Self-determination under International law

June 13, 2018
There are many aspects under international law that can be said about self-determination, i just pick the right to unilateraly declare independence (UDI). Is it accepted under International law?

According to experts, any nation has the right to self-determination, even the right to secede. Looking at the case of Catalonia you hear very often unionists say that Catalans do not have the right to self-determination, do not have the right to hold a referendum on independence and do not have the right to secede. Well that is incorrect, nor following Spanish law, the Spanish constitution nor according to international law holding a referendum is illegal. So it is legal. The fact that Madrid kept on opposing it is a political argument not a legal. They refused to sit down to discuss terms and so no framwork, no criteria, no rules,... and thus a political reason to be enabled to keep on saying that it is illegal. Under International law without holding a referendum even, a unilateral declaration of independence can be done and it would be considered in line with international law but without giveing any guarantees that the newly declared state would be internationally recognised.Who has experience in these matters?

Günther
Dauwen

Günther is Flemish, father of two children, Director of EFA.

Comments (2)

Vuocolo_Francesco

According to international law, self-determination means the right to decide for those people submitted to foreign domination (colonisation or occupation with weapons). This principle cannot be applied for people occupied before the end of WWII. According the international law, the right of self-determination belongs to people, but there's no legal definition for "people". In this way, States have the law on their side when there is part of its territory claiming for self-determination. By the way, new Countries also need official recognition from the other indipendent Countries.

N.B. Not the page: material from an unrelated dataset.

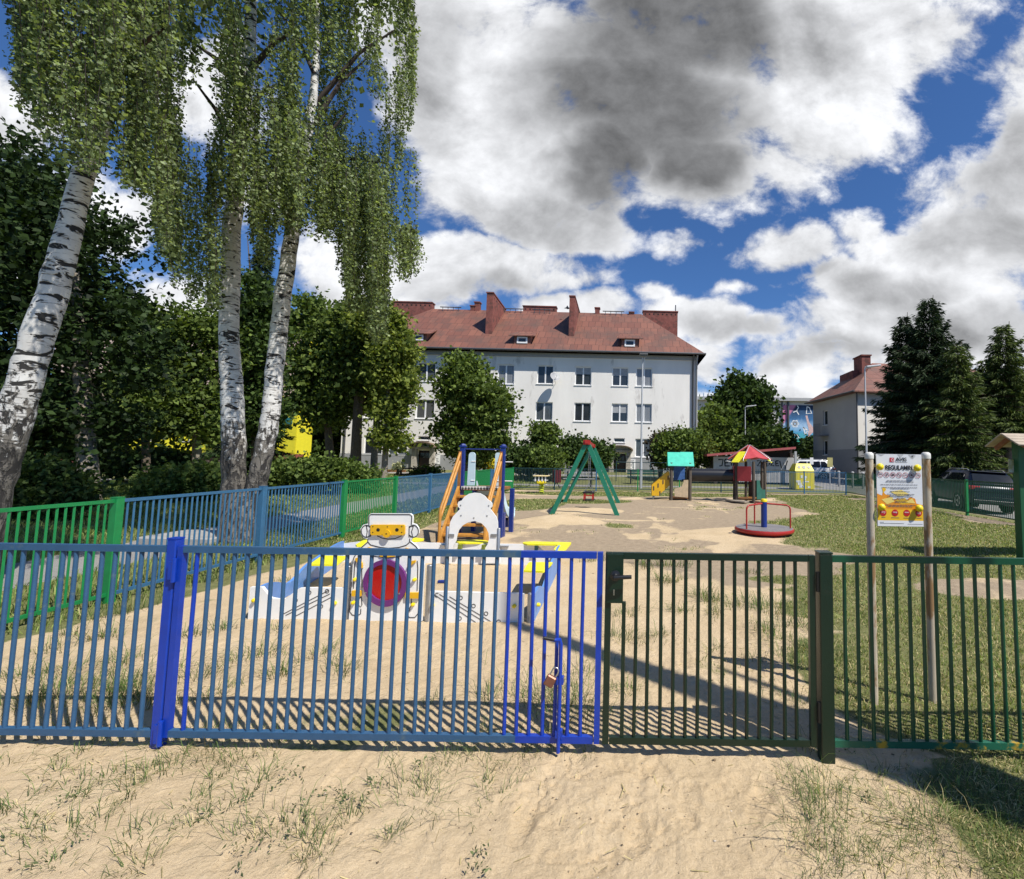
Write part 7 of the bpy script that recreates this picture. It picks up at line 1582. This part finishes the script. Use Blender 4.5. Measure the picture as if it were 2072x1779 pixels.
# pebbles, crumbs of earth and bark litter
rn = np.random.default_rng(91); n = 5200
x = np.concatenate([rn.uniform(-4.2, 1.6, 2600), rn.uniform(-4.8, -2.2, 1100), rn.uniform(.8, 3.2, 900), rn.uniform(-4, 3, 600)]); y = np.concatenate([1.45 + 3.2*rn.random(2600)**1.6, rn.uniform(1.8, 2.6, 1100), rn.uniform(1.5, 2.6, 900), rn.uniform(3, 8, 600)])
sz_ = rn.uniform(.0014, .0055, n)*(1 + (rn.random(n) < .03)*1.3); z = ground_h(x, y) + 0*x + sz_*.2; c_ = np.stack([x, y, z], 1)
oct_ = np.array([[1,0,0],[0,1,0],[-1,0,0],[0,-1,0],[0,0,.7],[0,0,-.7]], float); v = c_[:, None] + (oct_[None]*(.6 + .7*rn.random((n, 6, 1))))*sz_[:, None, None]*np.array([1.3, 1, .7])
f = np.array([[0,1,4],[1,2,4],[2,3,4],[3,0,4],[1,0,5],[2,1,5],[3,2,5],[0,3,5]]); fs = (f[None] + (np.arange(n)*6)[:, None, None]).reshape(-1, 3)
mp_, ntp, bp_ = new_mat('pebbles_and_crumbs'); ntp.links.new(ramp(ntp, [(0,(.07,.05,.03)),(.45,(.24,.17,.10)),(.8,(.45,.35,.22)),(1,(.6,.55,.48))], nd(ntp, 'ShaderNodeNewGeometry').outputs['Random Per Island']).outputs[0], bp_.inputs[0]); bp_.inputs['Roughness'].default_value = .9
tag(np_mesh('pebbles', v.reshape(-1, 3), None, mp_, None, ID4, f3=fs), 'pebbles, crumbs of soil and litter lying on the sand', kind='stuff')
# far-off belt of trees closing the horizon on both sides
rn = np.random.default_rng(17); bl_ = []
for k in range(70):
    if k < 44: x, y = rn.uniform(-150, -34), rn.uniform(52, 95)
    else: x, y = rn.uniform(45, 150), rn.uniform(60, 100)
    h = rn.uniform(7, 12); bl_.append(((x, y, h*.55), (rn.uniform(3, 5), 3.5, h*.5)))
p_, c_ = crown_pts(bl_, 1500, 26, 1.1, .4); p_ = p_[p_[:, 2] > .2]
tag(leaf_mesh('treeline', p_, .85, LF['maple_dark'], None, .8), 'far-off belt of trees along the horizon', kind='stuff')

Regarding Catalunya and Spanish laws, Article 2 of the Spanish constitution claims the "indissoluble unity of the Spanish nation". So any kind of referendum for indipendence is totally against Spanish law

So these are the reason why so many Countries don't allow the right of self-determination, and for me all this is totally against human rights


Wir Brandenburger

First of all, English is not my native language, but I will do my best:

Well, I think the main problem is not discussing whether a declaration of independence is legal or not in accordance with applicable laws. Of course it would help if it's legal, but that's not the point. We need a new perspective on some rights. I am not a lawyer, but I try to explain my opinion

I would discuss the current intention of current international law in relation to the right to territorial integrity and / or the right to self-determination. For some opinion leaders, these rights today seem to be in incompatible hostility. To solve this problem, we should consider the question of who is entitled by what right.

The owner of the right to territorial integrity and the owner of the right to self-determination is, in my view, the sovereign. But who is it and how many?

In times of absolutism it was pretty clear and easy. The sovereign was the monarch. Any attack on the right of territorial integrity was therefore an attack on the sovereign. Today, the sovereign is the electorate. What seems to be ignored is that the sovereign in the sub-sovereigns would have to be split according to the "challenged" law. But today we are still looking at territorial integrity with the eyes of an absolute monarch

If an attack on territorial integrity comes from outside, it is an attack on all electorate of the current state / authority. Another characteristic is when the attack on territorial integrity comes from within. Then we have to divide the sovereign into two parts. When a party declares independence because it has a right to self-determination, it no longer attacks the territorial integrity of the previous ruler, claims new territorial integrity and begins to defend it. Therefore, it is not the duty of a foreign sovereign to decide on the right of territorial integrity of another sovereign.

In the end, the aim of the EFA should be to discuss the importance of the interplay of the right to territorial integrity and the right to self-determination and the importance of sovereignty and sovereignty on the road to an integrated Europe. The internal enlargement of the EU as an opportunity for the EU.

Constancy eternals are undemocratic and prevent appropriate responses to changing societal views. It cements the spirit of a (past) time and thereby blocks its further development.